Repeat exactly each line of the data provided below.
Start
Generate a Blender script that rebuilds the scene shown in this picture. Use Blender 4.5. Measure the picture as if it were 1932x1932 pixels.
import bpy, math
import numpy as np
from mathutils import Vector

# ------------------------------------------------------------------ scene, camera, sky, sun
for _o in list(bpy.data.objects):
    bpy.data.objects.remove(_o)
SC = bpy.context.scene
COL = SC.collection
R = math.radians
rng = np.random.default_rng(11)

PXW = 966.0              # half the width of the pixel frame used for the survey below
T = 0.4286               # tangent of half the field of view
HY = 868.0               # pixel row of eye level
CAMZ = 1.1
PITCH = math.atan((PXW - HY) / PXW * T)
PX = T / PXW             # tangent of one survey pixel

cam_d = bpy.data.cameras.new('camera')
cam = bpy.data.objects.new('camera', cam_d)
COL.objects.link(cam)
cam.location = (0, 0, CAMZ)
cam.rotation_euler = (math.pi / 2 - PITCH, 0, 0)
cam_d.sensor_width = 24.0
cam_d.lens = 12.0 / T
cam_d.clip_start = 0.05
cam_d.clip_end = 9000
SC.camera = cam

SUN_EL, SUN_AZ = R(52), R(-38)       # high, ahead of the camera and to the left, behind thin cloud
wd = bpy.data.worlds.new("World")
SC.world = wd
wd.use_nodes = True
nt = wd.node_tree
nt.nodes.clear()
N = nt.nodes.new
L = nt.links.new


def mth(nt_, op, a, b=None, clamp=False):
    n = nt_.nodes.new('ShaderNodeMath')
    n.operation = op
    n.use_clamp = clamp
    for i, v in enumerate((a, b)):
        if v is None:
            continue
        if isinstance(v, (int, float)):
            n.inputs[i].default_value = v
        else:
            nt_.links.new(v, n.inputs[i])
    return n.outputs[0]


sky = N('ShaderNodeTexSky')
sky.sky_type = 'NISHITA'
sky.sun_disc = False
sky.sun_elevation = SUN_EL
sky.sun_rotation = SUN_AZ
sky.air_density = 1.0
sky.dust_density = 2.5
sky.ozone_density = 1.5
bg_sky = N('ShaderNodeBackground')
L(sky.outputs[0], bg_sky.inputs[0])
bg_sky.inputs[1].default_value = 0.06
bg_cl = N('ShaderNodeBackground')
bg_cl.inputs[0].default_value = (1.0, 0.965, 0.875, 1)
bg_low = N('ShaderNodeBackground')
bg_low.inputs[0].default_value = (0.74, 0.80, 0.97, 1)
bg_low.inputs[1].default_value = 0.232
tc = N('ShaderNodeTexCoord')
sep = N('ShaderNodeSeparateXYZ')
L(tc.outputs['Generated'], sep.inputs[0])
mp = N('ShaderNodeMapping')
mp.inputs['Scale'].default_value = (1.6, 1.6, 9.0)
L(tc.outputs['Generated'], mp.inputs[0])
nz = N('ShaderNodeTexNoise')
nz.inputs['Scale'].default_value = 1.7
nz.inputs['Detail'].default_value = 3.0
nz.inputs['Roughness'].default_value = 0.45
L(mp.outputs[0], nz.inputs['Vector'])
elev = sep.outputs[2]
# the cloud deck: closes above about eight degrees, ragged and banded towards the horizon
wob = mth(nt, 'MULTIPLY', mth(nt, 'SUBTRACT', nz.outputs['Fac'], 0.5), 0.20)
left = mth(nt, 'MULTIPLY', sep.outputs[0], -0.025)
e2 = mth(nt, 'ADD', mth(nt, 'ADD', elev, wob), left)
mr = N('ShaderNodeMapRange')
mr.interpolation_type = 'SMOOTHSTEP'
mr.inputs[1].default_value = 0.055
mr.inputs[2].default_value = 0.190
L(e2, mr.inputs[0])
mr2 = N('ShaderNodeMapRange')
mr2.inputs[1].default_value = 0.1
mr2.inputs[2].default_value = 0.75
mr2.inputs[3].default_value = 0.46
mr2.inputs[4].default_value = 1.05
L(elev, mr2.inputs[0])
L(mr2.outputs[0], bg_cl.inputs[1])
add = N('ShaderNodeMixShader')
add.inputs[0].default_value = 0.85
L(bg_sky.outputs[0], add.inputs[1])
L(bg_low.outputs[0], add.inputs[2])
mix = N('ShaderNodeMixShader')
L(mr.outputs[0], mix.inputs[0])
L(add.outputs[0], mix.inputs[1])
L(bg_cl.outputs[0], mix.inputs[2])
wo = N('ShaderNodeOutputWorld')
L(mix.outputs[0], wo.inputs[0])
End
### Output
Generate a Blender script that rebuilds the scene shown in this picture. Use Blender 4.5. Measure the picture as if it were 1932x1932 pixels.
import bpy, math
import numpy as np
from mathutils import Vector

# ------------------------------------------------------------------ scene, camera, sky, sun
for _o in list(bpy.data.objects):
    bpy.data.objects.remove(_o)
SC = bpy.context.scene
COL = SC.collection
R = math.radians
rng = np.random.default_rng(11)

PXW = 966.0              # half the width of the pixel frame used for the survey below
T = 0.4286               # tangent of half the field of view
HY = 868.0               # pixel row of eye level
CAMZ = 1.1
PITCH = math.atan((PXW - HY) / PXW * T)
PX = T / PXW             # tangent of one survey pixel

cam_d = bpy.data.cameras.new('camera')
cam = bpy.data.objects.new('camera', cam_d)
COL.objects.link(cam)
cam.location = (0, 0, CAMZ)
cam.rotation_euler = (math.pi / 2 - PITCH, 0, 0)
cam_d.sensor_width = 24.0
cam_d.lens = 12.0 / T
cam_d.clip_start = 0.05
cam_d.clip_end = 9000
SC.camera = cam

SUN_EL, SUN_AZ = R(52), R(-38)       # high, ahead of the camera and to the left, behind thin cloud
wd = bpy.data.worlds.new("World")
SC.world = wd
wd.use_nodes = True
nt = wd.node_tree
nt.nodes.clear()
N = nt.nodes.new
L = nt.links.new


def mth(nt_, op, a, b=None, clamp=False):
    n = nt_.nodes.new('ShaderNodeMath')
    n.operation = op
    n.use_clamp = clamp
    for i, v in enumerate((a, b)):
        if v is None:
            continue
        if isinstance(v, (int, float)):
            n.inputs[i].default_value = v
        else:
            nt_.links.new(v, n.inputs[i])
    return n.outputs[0]


sky = N('ShaderNodeTexSky')
sky.sky_type = 'NISHITA'
sky.sun_disc = False
sky.sun_elevation = SUN_EL
sky.sun_rotation = SUN_AZ
sky.air_density = 1.0
sky.dust_density = 2.5
sky.ozone_density = 1.5
bg_sky = N('ShaderNodeBackground')
L(sky.outputs[0], bg_sky.inputs[0])
bg_sky.inputs[1].default_value = 0.06
bg_cl = N('ShaderNodeBackground')
bg_cl.inputs[0].default_value = (1.0, 0.965, 0.875, 1)
bg_low = N('ShaderNodeBackground')
bg_low.inputs[0].default_value = (0.74, 0.80, 0.97, 1)
bg_low.inputs[1].default_value = 0.232
tc = N('ShaderNodeTexCoord')
sep = N('ShaderNodeSeparateXYZ')
L(tc.outputs['Generated'], sep.inputs[0])
mp = N('ShaderNodeMapping')
mp.inputs['Scale'].default_value = (1.6, 1.6, 9.0)
L(tc.outputs['Generated'], mp.inputs[0])
nz = N('ShaderNodeTexNoise')
nz.inputs['Scale'].default_value = 1.7
nz.inputs['Detail'].default_value = 3.0
nz.inputs['Roughness'].default_value = 0.45
L(mp.outputs[0], nz.inputs['Vector'])
elev = sep.outputs[2]
# the cloud deck: closes above about eight degrees, ragged and banded towards the horizon
wob = mth(nt, 'MULTIPLY', mth(nt, 'SUBTRACT', nz.outputs['Fac'], 0.5), 0.20)
left = mth(nt, 'MULTIPLY', sep.outputs[0], -0.025)
e2 = mth(nt, 'ADD', mth(nt, 'ADD', elev, wob), left)
mr = N('ShaderNodeMapRange')
mr.interpolation_type = 'SMOOTHSTEP'
mr.inputs[1].default_value = 0.055
mr.inputs[2].default_value = 0.190
L(e2, mr.inputs[0])
mr2 = N('ShaderNodeMapRange')
mr2.inputs[1].default_value = 0.1
mr2.inputs[2].default_value = 0.75
mr2.inputs[3].default_value = 0.46
mr2.inputs[4].default_value = 1.05
L(elev, mr2.inputs[0])
L(mr2.outputs[0], bg_cl.inputs[1])
add = N('ShaderNodeMixShader')
add.inputs[0].default_value = 0.85
L(bg_sky.outputs[0], add.inputs[1])
L(bg_low.outputs[0], add.inputs[2])
mix = N('ShaderNodeMixShader')
L(mr.outputs[0], mix.inputs[0])
L(add.outputs[0], mix.inputs[1])
L(bg_cl.outputs[0], mix.inputs[2])
wo = N('ShaderNodeOutputWorld')
L(mix.outputs[0], wo.inputs[0])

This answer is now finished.